A Michigan factory worker used as the unwitting model for the wartime Rosie the Riveter poster, whose inspirational “We Can Do It!” message became an icon of the feminist movement, has died.
Geraldine Doyle died on Sunday, a spokesman for the Hospice House of Mid Michigan said. She was 86.
Ms Doyle didn’t realise she had a famous face until she was flipping through a magazine in 1982 and spotted a reproduction of the poster and said “Look! That’s me!” her daughter said.
But while Ms Doyle recognised her smile under the red and white polka dot bandana, the strong arm held up in a fist wasn’t hers.
“That was the artists pumping up the muscles,” daughter Stephanie Gregg said in a telephone interview.
“She was 1.8 metres, very slender. She always liked to be glamorous.”
Ms Doyle was just 17 when she took a job at a metal pressing plant near Ann Arbor, Michigan in 1942 at the height of World War II.
She quit about two weeks later after learning that another woman had badly injured her hand doing the same job – Ms Doyle was worried she’d lose the ability to play the cello, her daughter said.
She was there, however, when a United Press photographer came to the factory while documenting the contribution of women to the war effort.
A picture of Ms Doyle was later used by J. Howard Miller, a graphic artist at Westinghouse, for the poster which was aimed at deterring strikes and absenteeism.
The poster was not widely seen until the 1980s when it was embraced by the feminist movement as a potent symbol of women’s empowerment.
The iconic image now graces a US postage stamp and has been used to sell lunch boxes, aprons, mugs, T-shirts and figurines.
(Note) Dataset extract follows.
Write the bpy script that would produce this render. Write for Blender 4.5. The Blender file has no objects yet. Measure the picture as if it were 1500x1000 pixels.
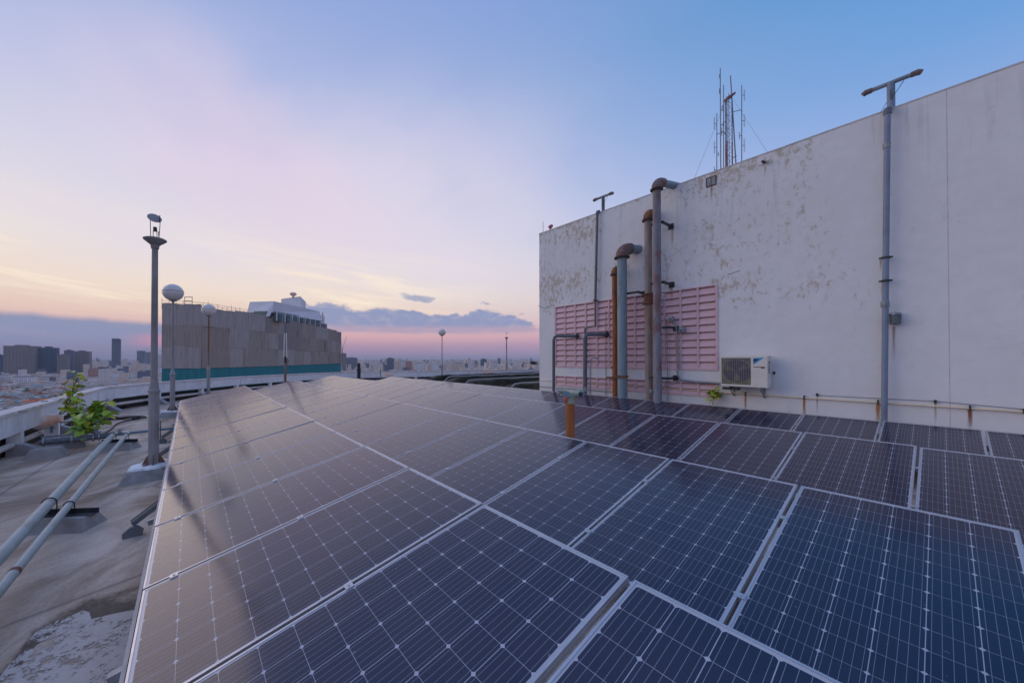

The term “Rosie the Riveter” stems from a 1942 song honouring the women who took over critical factory jobs when American men went off to war, and the term was later popularised through Norman Rockwell’s iconic 1943 painting of the same name.
Another Michigan woman, Rose Will Monroe, was the best-known “Rosie” after being featured in a wartime promotional film about female factory workers.
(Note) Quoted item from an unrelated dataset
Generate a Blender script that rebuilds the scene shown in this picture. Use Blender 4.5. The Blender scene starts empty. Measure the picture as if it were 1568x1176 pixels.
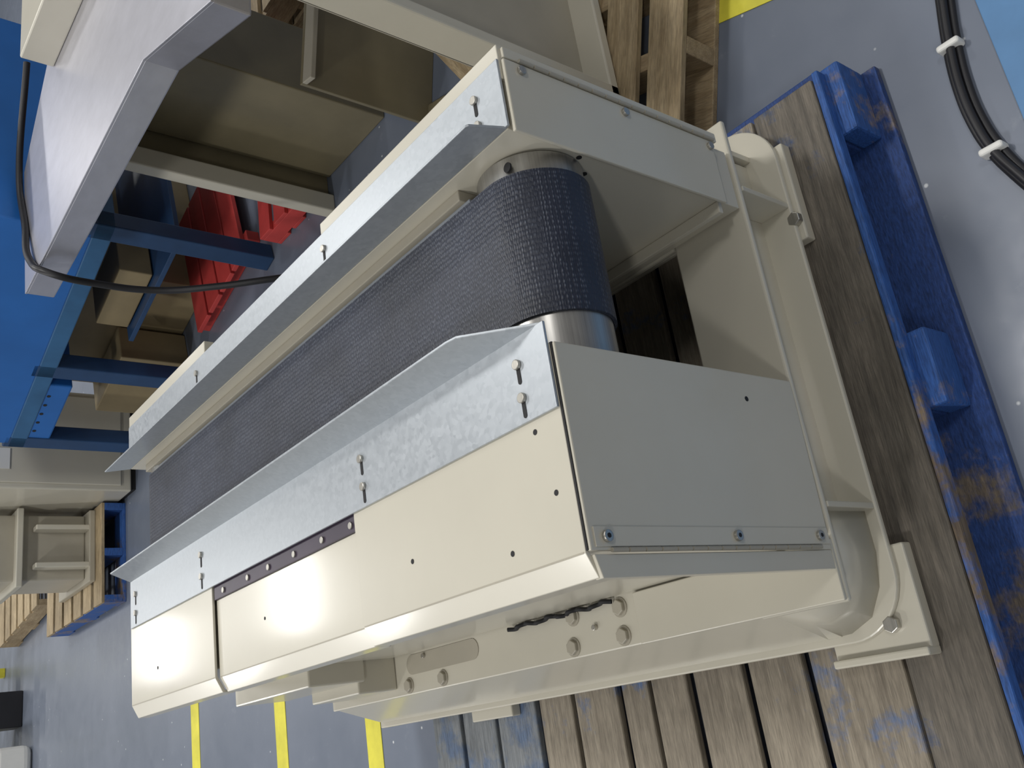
import bpy, math, random
from mathutils import Vector, Matrix, Euler
random.seed(4)
U=0.3            # one model unit = 0.3 m
ZF=3.09          # floor lies this many units under the conveyor top
sc=bpy.context.scene
sc.view_settings.view_transform='Standard'
COL=sc.collection

# ------------------------------------------------------------------ materials
def nt(name):
    m=bpy.data.materials.new(name);m.use_nodes=True
    t=m.node_tree;b=t.nodes['Principled BSDF'];return m,t,b
def noise(t,scale,detail=4,stretch=(1,1,1),rough=.6):
    tc=t.nodes.new('ShaderNodeTexCoord');mp=t.nodes.new('ShaderNodeMapping');mp.inputs['Scale'].default_value=stretch
    n=t.nodes.new('ShaderNodeTexNoise');n.inputs['Scale'].default_value=scale;n.inputs['Detail'].default_value=detail
    n.inputs['Roughness'].default_value=rough
    t.links.new(tc.outputs['Object'],mp.inputs['Vector']);t.links.new(mp.outputs['Vector'],n.inputs['Vector']);return n
def ramp(t,src,stops):
    r=t.nodes.new('ShaderNodeValToRGB');e=r.color_ramp.elements
    while len(e)<len(stops): e.new(.5)
    for i,(p,c) in enumerate(stops):
        e[i].position=p;e[i].color=(*c,1) if len(c)==3 else c
    t.links.new(src,r.inputs['Fac']);return r
def mix(t,fac,a,b):
    m=t.nodes.new('ShaderNodeMix');m.data_type='RGBA'
    if isinstance(fac,(int,float)): m.inputs['Factor'].default_value=fac
    else: t.links.new(fac,m.inputs['Factor'])
    for i,s in ((6,a),(7,b)):
        if isinstance(s,tuple): m.inputs[i].default_value=(*s,1)
        else: t.links.new(s,m.inputs[i])
    return m.outputs[2]
def bump(t,b,src,strength=.2,dist=.01):
    bp=t.nodes.new('ShaderNodeBump');bp.inputs['Strength'].default_value=strength;bp.inputs['Distance'].default_value=dist
    t.links.new(src,bp.inputs['Height']);t.links.new(bp.outputs['Normal'],b.inputs['Normal'])
def paint(name,c,rough=.3,var=.08,scale=6,coat=0,metal=0):
    m,t,b=nt(name)
    n=noise(t,scale,6)
    d=tuple(x*(1-var) for x in c);l=tuple(min(1,x*(1+var*.5)) for x in c)
    r=ramp(t,n.outputs['Fac'],[(.3,d),(.7,l)])
    t.links.new(r.outputs['Color'],b.inputs['Base Color'])
    b.inputs['Roughness'].default_value=rough;b.inputs['Metallic'].default_value=metal
    b.inputs['Coat Weight'].default_value=coat;b.inputs['Coat Roughness'].default_value=.13
    return m
BEIGE=paint('beige_enamel',(.57,.54,.45),.34,.05,3,.4)
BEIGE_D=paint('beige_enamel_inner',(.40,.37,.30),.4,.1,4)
OLIVE=paint('tan_enamel_panel',(.21,.18,.11),.38,.2,3,.2)
TAN=paint('tan_brown_panel',(.30,.235,.13),.5,.2,3)
DARK=paint('black_hole',(.012,.012,.014),.7,.3)
RUB=paint('black_cable_rubber',(.015,.015,.018),.45,.3)
BLUE=paint('blue_machine_paint',(.02,.14,.46),.38,.12,3)
BLUE_D=paint('navy_frame_paint',(.02,.06,.15),.4,.2)
BLUE_F=paint('blue_frame_paint',(.035,.13,.28),.4,.2)
RED=paint('red_paint',(.55,.055,.05),.55,.35,3)
YEL=paint('yellow_floor_tape',(.72,.66,.06),.5,.2,8)
WHITE=paint('white_plastic',(.75,.75,.72),.4,.05)
PURP=paint('purple_anodised_strip',(.05,.036,.06),.4,.3,5)
GREYP=paint('grey_plastic',(.2,.22,.25),.4,.2)
def galv():
    m,t,b=nt('galvanised_sheet')
    tc=t.nodes.new('ShaderNodeTexCoord');v=t.nodes.new('ShaderNodeTexVoronoi');v.inputs['Scale'].default_value=130
    t.links.new(tc.outputs['Object'],v.inputs['Vector'])
    n=noise(t,14,8,(3,1,3))
    c=mix(t,.5,v.outputs['Color'],n.outputs['Color'])
    bw=t.nodes.new('ShaderNodeRGBToBW');t.links.new(c,bw.inputs[0])
    r=ramp(t,bw.outputs[0],[(.25,(.43,.465,.50)),(.75,(.50,.535,.57))])
    t.links.new(r.outputs['Color'],b.inputs['Base Color'])
    rr=ramp(t,bw.outputs[0],[(.2,(.34,.34,.34)),(.8,(.44,.44,.44))]);t.links.new(rr.outputs['Color'],b.inputs['Roughness'])
    b.inputs['Metallic'].default_value=.6
    return m
GALV=galv()
def steelm(name,c,rough,stretch=(1,40,40),lo=.75):
    m,t,b=nt(name);n=noise(t,8,6,stretch)
    r=ramp(t,n.outputs['Fac'],[(.3,tuple(x*lo for x in c)),(.7,c)])
    t.links.new(r.outputs['Color'],b.inputs['Base Color']);b.inputs['Metallic'].default_value=.85;b.inputs['Roughness'].default_value=rough
    return m
STEEL=steelm('turned_steel',(.44,.43,.41),.34)
STAIN=steelm('stainless_sheet',(.60,.60,.66),.36,(2,1,2),.88)
BOLT=steelm('zinc_bolt',(.55,.53,.48),.35)
def belt():
    m,t,b=nt('woven_rubber_belt')
    tc=t.nodes.new('ShaderNodeTexCoord');mp=t.nodes.new('ShaderNodeMapping');mp.inputs['Scale'].default_value=(1,2.6,2.6)
    v=t.nodes.new('ShaderNodeTexVoronoi');v.inputs['Scale'].default_value=110;v.inputs['Randomness'].default_value=.35
    t.links.new(tc.outputs['Object'],mp.inputs['Vector']);t.links.new(mp.outputs['Vector'],v.inputs['Vector'])
    r=ramp(t,v.outputs['Distance'],[(.0,(.21,.235,.28)),(.16,(.075,.087,.12)),(.42,(.019,.024,.042))])
    n=noise(t,4,6)
    r2=ramp(t,n.outputs['Fac'],[(.35,(.65,.65,.65)),(.65,(1.2,1.2,1.2))])
    mm=t.nodes.new('ShaderNodeMix');mm.data_type='RGBA';mm.blend_type='MULTIPLY';mm.inputs['Factor'].default_value=1
    t.links.new(r.outputs['Color'],mm.inputs[6]);t.links.new(r2.outputs['Color'],mm.inputs[7])
    t.links.new(mm.outputs[2],b.inputs['Base Color'])
    b.inputs['Roughness'].default_value=.42;b.inputs['Specular IOR Level'].default_value=.45
    inv=t.nodes.new('ShaderNodeMath');inv.operation='SUBTRACT';inv.inputs[0].default_value=1;t.links.new(v.outputs['Distance'],inv.inputs[1])
    bump(t,b,inv.outputs[0],.5,.0025)
    return m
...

While Ms Doyle didn’t spend much time in a factory, she was still a strong woman and inspiration to many, Ms Gregg said. “She really did live the ‘We Can Do It!’ idea,” she said, adding that “she had a real go get ’em attitude.”
But she was quick to correct people who thought she was the original Rosie the Riveter, Ms Gregg said.
“She would say that she was the ‘We Can Do It!’ girl,” Ms Gregg said. “She never wanted to take anything away from all the Rosie the Riveters who were doing the riveting.”
A memorial service is set for next Saturday in Lansing, Michigan.